Так вот, теперь нет той народной сцены, и не только по причине, что участвовать в массовке никого не заставишь. Даже артист, который по своему положению должен участвовать в массовой сцене, подойдет и скажет тебе, ссылаясь хотя бы на возраст, что просит его не унижать. И ты, пожалуй, освободишь его. А молодой актер не попросит, побоится, но лучше бы он попросил, потому что будет халтурить. Впрочем, дисциплину при желании можно было бы восстановить, но дело, однако, не только в ней. Дело в том скепсисе, который теперь на этот счет обнаруживается. Вполне может быть, что зря обнаруживается, но то, что этот скепсис определился, — факт. Представьте себе, что эти участники массовки делали бы при теперешнем состоянии сцены, как пучили бы глаза, пытаясь доказать мне, что они восприняли мое замечание и реагируют на слова Брабанцио. Нет, я предпочитаю оказаться на сцене без всякой массовки, я даже выкидываю какого-нибудь Грациано, если нахожу хотя бы малую возможность для этого, ибо, замучившись с одними главными исполнителями, заниматься еще Грациано… Да бог с ним, с этим Грациано. А заодно и с тем, кто не хочет его играть.

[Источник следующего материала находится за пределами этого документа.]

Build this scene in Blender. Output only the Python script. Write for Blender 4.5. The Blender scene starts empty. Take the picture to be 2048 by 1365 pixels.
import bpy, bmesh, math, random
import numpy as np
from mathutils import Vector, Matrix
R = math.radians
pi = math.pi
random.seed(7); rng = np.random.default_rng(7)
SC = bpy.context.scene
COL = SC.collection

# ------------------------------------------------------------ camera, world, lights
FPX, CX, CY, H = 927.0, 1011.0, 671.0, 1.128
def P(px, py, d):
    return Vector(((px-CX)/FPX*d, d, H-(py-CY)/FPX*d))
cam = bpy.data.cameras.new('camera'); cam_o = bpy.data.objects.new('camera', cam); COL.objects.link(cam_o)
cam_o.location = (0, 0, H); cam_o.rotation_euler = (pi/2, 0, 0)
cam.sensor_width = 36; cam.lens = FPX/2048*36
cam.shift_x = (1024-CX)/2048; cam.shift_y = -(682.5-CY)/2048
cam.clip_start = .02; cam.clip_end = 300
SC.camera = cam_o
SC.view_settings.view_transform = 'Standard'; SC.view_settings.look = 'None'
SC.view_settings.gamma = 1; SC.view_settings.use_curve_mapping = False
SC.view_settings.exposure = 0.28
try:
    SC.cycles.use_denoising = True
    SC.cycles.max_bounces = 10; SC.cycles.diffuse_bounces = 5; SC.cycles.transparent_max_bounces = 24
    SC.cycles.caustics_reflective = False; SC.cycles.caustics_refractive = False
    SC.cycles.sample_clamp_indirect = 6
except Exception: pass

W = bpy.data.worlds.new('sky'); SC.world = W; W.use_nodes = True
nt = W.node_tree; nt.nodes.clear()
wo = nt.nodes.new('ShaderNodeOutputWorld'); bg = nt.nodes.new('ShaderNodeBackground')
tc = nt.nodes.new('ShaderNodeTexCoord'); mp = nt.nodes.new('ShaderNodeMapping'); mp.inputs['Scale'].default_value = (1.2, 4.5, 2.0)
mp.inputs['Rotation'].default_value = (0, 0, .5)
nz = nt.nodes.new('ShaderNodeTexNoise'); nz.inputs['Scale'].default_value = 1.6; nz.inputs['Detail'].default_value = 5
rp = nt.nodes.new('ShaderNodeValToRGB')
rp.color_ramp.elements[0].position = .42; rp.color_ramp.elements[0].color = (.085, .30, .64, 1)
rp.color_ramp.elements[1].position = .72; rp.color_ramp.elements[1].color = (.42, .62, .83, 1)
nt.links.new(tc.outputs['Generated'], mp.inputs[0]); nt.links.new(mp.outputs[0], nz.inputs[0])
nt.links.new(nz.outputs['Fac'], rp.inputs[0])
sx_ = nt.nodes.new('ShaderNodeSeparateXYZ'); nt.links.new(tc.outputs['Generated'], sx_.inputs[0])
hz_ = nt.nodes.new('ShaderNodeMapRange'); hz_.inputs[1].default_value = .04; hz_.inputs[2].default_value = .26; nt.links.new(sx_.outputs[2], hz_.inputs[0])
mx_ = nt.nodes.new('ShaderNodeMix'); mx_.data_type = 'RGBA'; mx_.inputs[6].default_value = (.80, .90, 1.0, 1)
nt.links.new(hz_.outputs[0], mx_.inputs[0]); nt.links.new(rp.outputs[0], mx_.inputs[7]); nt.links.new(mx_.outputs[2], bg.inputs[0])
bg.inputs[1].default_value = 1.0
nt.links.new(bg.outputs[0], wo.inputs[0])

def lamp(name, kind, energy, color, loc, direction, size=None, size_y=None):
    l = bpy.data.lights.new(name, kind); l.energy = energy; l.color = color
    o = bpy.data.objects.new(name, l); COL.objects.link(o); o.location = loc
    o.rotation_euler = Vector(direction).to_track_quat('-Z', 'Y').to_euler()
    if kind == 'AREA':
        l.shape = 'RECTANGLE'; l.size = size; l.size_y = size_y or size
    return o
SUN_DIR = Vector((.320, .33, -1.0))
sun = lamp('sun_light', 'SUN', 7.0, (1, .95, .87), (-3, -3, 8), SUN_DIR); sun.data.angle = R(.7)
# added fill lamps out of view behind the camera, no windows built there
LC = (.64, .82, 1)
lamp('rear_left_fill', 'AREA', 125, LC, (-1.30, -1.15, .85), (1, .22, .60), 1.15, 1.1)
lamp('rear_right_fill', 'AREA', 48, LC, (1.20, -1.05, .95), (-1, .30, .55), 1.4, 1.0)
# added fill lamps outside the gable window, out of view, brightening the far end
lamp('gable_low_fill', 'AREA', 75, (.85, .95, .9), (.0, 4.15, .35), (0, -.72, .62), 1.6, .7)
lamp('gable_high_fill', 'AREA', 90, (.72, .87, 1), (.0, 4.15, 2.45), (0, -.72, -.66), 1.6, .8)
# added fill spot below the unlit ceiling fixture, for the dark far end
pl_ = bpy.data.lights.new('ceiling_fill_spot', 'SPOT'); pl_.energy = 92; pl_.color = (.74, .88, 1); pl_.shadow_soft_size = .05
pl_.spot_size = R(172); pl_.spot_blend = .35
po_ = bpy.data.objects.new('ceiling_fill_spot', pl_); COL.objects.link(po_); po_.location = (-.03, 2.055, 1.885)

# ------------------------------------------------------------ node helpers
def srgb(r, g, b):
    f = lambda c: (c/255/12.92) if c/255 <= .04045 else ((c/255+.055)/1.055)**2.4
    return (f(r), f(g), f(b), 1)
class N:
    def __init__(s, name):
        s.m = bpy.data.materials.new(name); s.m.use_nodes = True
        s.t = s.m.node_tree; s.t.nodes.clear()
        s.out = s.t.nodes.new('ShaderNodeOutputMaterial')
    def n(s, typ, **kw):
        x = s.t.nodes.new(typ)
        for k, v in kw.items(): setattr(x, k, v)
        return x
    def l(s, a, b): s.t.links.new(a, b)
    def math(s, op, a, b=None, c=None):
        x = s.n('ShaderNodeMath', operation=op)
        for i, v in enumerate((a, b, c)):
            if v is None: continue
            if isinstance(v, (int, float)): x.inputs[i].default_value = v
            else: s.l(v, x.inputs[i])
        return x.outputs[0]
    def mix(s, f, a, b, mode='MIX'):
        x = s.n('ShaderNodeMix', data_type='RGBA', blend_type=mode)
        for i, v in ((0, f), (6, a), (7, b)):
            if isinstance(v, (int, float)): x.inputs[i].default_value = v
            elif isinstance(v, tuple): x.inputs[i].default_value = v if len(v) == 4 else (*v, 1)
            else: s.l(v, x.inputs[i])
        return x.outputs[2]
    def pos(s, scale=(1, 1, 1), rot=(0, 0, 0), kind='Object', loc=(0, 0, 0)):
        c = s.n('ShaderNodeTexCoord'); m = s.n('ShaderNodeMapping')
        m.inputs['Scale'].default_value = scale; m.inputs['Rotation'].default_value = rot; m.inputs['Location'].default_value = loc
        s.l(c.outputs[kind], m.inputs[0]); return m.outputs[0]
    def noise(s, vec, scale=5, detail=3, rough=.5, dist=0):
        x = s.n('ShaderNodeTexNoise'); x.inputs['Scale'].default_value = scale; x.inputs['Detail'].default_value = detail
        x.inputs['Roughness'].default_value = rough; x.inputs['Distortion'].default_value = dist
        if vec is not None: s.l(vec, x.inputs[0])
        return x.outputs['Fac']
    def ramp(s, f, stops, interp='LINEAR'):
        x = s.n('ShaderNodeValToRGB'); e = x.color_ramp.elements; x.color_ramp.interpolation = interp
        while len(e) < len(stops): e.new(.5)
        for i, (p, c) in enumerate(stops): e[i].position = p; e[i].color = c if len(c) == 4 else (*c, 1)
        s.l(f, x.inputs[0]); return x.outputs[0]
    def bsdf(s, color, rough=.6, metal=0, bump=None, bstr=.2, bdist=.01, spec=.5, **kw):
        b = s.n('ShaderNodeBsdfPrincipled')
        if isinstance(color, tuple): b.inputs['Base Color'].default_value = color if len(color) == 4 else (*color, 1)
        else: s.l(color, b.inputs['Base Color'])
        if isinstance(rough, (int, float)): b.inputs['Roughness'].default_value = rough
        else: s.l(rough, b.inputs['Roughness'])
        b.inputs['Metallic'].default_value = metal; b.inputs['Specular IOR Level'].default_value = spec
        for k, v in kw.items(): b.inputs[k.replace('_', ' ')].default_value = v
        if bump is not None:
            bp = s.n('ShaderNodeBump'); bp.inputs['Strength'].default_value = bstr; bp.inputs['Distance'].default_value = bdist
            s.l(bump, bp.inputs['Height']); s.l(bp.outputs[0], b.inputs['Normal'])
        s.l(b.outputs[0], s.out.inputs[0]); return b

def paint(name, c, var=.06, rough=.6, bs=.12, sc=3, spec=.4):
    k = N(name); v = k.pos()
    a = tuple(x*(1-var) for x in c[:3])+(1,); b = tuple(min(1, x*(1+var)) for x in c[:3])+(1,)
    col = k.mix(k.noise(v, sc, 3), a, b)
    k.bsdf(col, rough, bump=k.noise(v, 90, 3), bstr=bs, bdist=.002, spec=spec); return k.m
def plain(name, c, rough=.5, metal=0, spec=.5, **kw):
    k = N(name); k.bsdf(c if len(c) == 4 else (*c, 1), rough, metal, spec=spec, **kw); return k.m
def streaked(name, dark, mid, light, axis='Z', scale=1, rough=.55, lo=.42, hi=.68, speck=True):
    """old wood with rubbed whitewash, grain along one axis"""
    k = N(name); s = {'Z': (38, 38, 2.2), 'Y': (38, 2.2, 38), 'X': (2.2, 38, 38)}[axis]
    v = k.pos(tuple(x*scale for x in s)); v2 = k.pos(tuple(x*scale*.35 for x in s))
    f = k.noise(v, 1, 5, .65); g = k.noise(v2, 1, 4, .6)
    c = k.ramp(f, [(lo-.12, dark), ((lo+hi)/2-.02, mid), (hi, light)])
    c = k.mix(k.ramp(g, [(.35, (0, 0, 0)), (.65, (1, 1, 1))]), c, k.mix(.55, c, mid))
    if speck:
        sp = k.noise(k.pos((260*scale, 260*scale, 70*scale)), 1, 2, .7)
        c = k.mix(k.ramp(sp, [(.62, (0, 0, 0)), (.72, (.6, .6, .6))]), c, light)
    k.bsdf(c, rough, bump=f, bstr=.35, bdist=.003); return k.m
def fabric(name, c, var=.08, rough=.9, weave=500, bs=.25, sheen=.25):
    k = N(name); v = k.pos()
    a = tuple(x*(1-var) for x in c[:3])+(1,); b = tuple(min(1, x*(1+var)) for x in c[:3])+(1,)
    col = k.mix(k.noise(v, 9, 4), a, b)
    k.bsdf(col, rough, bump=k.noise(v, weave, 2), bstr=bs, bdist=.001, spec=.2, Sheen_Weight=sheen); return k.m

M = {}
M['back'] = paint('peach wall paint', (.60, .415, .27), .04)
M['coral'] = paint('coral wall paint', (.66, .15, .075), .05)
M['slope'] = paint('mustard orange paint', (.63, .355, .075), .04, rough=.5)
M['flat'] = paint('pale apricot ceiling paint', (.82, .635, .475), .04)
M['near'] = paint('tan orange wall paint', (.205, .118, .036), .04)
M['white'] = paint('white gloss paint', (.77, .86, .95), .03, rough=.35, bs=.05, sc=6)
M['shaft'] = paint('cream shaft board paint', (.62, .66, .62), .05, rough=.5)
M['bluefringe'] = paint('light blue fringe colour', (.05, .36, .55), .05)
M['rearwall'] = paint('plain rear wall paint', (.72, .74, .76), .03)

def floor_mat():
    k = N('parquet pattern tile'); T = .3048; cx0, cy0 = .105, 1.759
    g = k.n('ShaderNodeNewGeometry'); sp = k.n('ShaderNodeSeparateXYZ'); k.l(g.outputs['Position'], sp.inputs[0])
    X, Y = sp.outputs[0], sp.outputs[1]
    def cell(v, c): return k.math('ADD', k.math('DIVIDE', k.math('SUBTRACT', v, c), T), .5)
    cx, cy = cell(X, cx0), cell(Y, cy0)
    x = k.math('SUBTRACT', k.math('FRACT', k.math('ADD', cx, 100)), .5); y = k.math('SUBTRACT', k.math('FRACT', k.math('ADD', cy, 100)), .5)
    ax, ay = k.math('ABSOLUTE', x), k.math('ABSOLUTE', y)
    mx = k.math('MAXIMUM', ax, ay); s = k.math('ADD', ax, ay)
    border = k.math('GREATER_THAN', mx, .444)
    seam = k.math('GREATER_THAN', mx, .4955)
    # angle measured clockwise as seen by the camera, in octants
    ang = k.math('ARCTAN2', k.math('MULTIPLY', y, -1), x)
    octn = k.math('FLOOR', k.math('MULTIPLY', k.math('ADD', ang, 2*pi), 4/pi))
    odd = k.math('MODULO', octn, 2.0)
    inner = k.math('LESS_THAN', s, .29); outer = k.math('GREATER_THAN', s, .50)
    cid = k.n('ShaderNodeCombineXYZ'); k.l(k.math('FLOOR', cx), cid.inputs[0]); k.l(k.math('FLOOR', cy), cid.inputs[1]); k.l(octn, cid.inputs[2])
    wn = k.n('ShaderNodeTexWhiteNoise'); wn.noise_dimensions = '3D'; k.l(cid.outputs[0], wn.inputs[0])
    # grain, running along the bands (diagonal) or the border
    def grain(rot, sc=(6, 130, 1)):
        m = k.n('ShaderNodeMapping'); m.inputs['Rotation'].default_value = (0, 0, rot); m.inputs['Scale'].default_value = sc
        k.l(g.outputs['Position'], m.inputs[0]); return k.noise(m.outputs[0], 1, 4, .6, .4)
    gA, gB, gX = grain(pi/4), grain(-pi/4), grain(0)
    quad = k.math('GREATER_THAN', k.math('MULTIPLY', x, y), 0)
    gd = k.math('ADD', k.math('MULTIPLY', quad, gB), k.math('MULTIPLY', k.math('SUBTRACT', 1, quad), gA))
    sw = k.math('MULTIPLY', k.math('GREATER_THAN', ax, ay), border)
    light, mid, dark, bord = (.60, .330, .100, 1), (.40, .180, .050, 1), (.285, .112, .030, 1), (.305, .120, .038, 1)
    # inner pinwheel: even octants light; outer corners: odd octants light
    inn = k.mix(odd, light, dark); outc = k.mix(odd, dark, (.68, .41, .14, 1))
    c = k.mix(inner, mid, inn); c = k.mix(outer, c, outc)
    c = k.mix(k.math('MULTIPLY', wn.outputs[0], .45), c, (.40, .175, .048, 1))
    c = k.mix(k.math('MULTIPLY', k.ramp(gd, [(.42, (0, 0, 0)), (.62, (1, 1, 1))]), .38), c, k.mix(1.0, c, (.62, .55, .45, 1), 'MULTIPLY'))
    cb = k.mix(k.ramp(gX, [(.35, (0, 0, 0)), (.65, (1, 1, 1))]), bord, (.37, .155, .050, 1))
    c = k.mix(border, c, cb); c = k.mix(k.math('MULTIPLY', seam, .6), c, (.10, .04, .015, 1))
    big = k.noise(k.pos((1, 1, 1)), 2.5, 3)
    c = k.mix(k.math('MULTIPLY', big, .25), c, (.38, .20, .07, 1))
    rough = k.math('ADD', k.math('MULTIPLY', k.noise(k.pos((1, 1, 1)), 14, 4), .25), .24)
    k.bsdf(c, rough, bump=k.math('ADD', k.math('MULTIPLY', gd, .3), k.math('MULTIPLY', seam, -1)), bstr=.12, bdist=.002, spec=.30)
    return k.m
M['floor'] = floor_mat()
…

Одним словом, у меня нет никакой массовки, и Брабанцио обращается просто к зрителям. Но ведь убеждать сегодняшних зрителей, что Отелло колдун, — странно. Невольно начинаешь подыскивать для поведения Брабанцио какие-то иные мотивировки или по крайней мере нюансы этих мотивировок.

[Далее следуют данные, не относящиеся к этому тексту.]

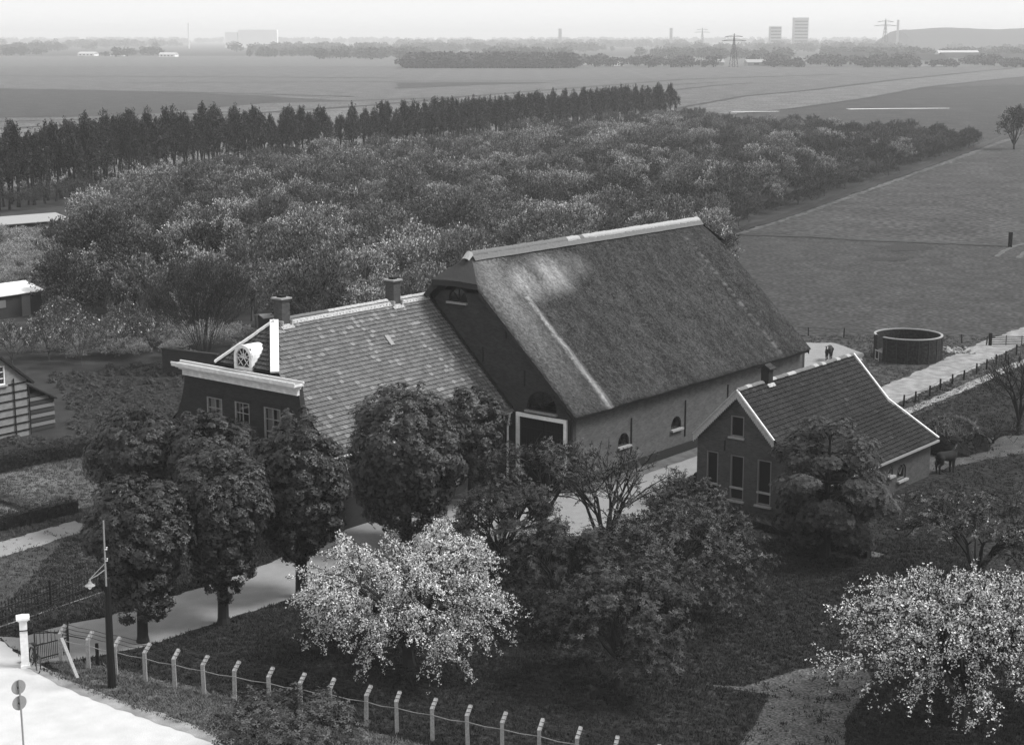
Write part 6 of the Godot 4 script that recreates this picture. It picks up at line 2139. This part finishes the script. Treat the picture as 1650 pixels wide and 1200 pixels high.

Там, в монологе, есть такой мотив, что Брабанцио в принципе не представляет себе, как, будучи сенаторской дочкой, живя в уюте такого дома, имея такую семью, можно влюбиться в того, на кого, по его мнению, страшно смотреть. Брабанцио, при хорошей игре, может возбудить в зрителях достаточно ясное представление о небывалой рискованности поступка Дездемоны. Действительно, при ее положении, имея стольких женихов, выйти за мавра — это рискованно, дерзко. Вряд ли Брабанцио докажет публике, что поступок Дездемоны — безумие, но своим искренним стремлением это доказать он раскроет определенную точку зрения, которая у людей бытует, к сожалению, и до сегодняшнего часа. Во всяком случае, они поймут, о чем идет речь.